Eric Mingus : Une voix d’ogre
Nouvel album sombre et hanté pour Eric Mingus, qu’il est plus que temps de découvrir.
dans l’hebdo N° 1670 Acheter ce numéro
On n’évoque pas à la légère le nom de Mingus, contrebassiste, compositeur, immense figure de l’histoire du jazz et militant de la cause noire. Car on pense forcément à Charles quand on parle de Mingus. Il en existe pourtant un autre. Son fils Eric qui, après plus de vingt ans de carrière et une dizaine d’albums, mérite également que l’on s’intéresse à lui.
La sortie de The Devil’s Weight en offre une excellente occasion. Prévenons tout de suite que l’on ne retrouve pas tout à fait dans la musique du fils ce qui a fait la marque de fabrique du père. En termes de filiation musicale, on serait plus proche de Screamin’ Jay Hawkins, surtout sur les morceaux électriques qui parsèment ce disque sans pour autant le résumer. Car Eric Mingus est avant tout un chanteur, et la voix son instrument de prédilection.
L’héritage du père n’est pas pour autant occulté, peut-être a-t-il été simplement acté une bonne fois pour toutes avec un premier album, en 2000, dont l’étrange intitulé, Um… Er… Uh…, ne pouvait se lire que comme un clin d’œil au Mingus Ah Um de Charles, paru en 1959, année pour le musicien d’un retour au blues avec un autre album, Blues & Roots. Le blues comme lien entre père et fils.
Eric Mingus a d’ailleurs dédié The Devil’s Weight (« Le Poids du diable »)à un certain Hubert Sumlin, guitariste de Howlin’ Wolf, dont il rappelle qu’il fut une influence importante pour Jimi Hendrix, qui lui-même constitue une influence indéniable sur un morceau comme « You’ll Say Anything ». Pas le Hendrix qui, sur scène, repeignait le ciel à grands jets de flammes électriques mais celui qui, sur disque, maître du feu et de l’espace, dessinait de ces aquarelles avec ce qui restait de braise.

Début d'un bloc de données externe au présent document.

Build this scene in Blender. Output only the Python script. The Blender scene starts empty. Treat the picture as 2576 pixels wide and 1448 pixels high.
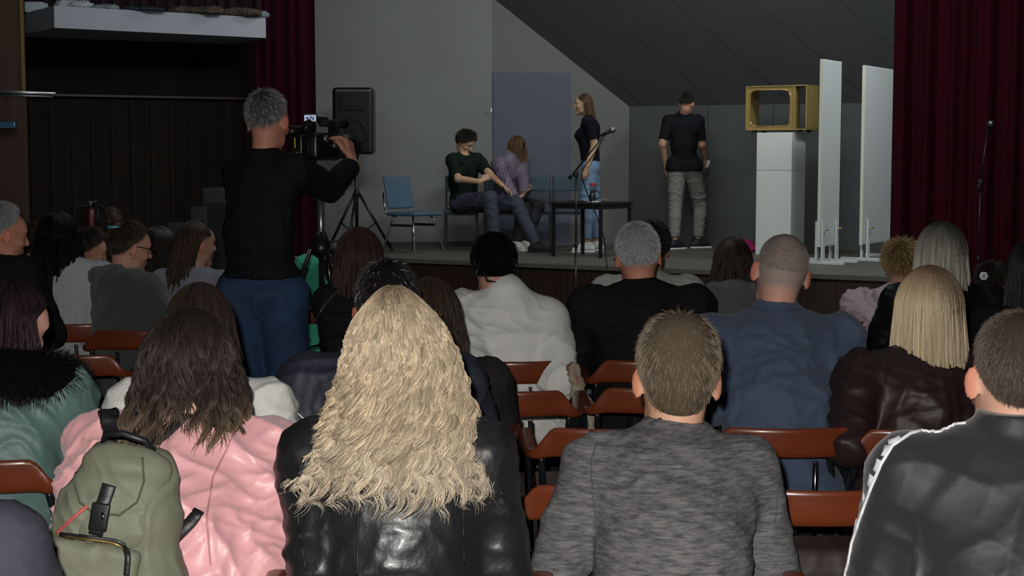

Mais la majeure partie du disque est avant tout une affaire de voix. À commencer par celle de Mingus, une voix chargée, insatiable, une voix d’ogre souvent poussée à bout. Celle d’un géant qui s’engouffre dans les chansons comme on va au charbon et en remonte une matière aussi brute et aussi noire. Des chansons qui se passent à plusieurs reprises d’instrumentation, évoquent la tradition gospel aussi bien que des rituels liturgiques d’Europe centrale. Des ensembles de voix comme des forêts sonores peuplées de forces obscures. Finalement, le seul îlot paisible est un morceau intitulé « The Elephant In The Room » et c’est le seul dont on aurait pu se passer. Car c’est définitivement la démesure qui sied le mieux à ce personnage hors du commun.
The Devil’s Weight, Eric Mingus, Ouch ! Records/Inouïe Distribution.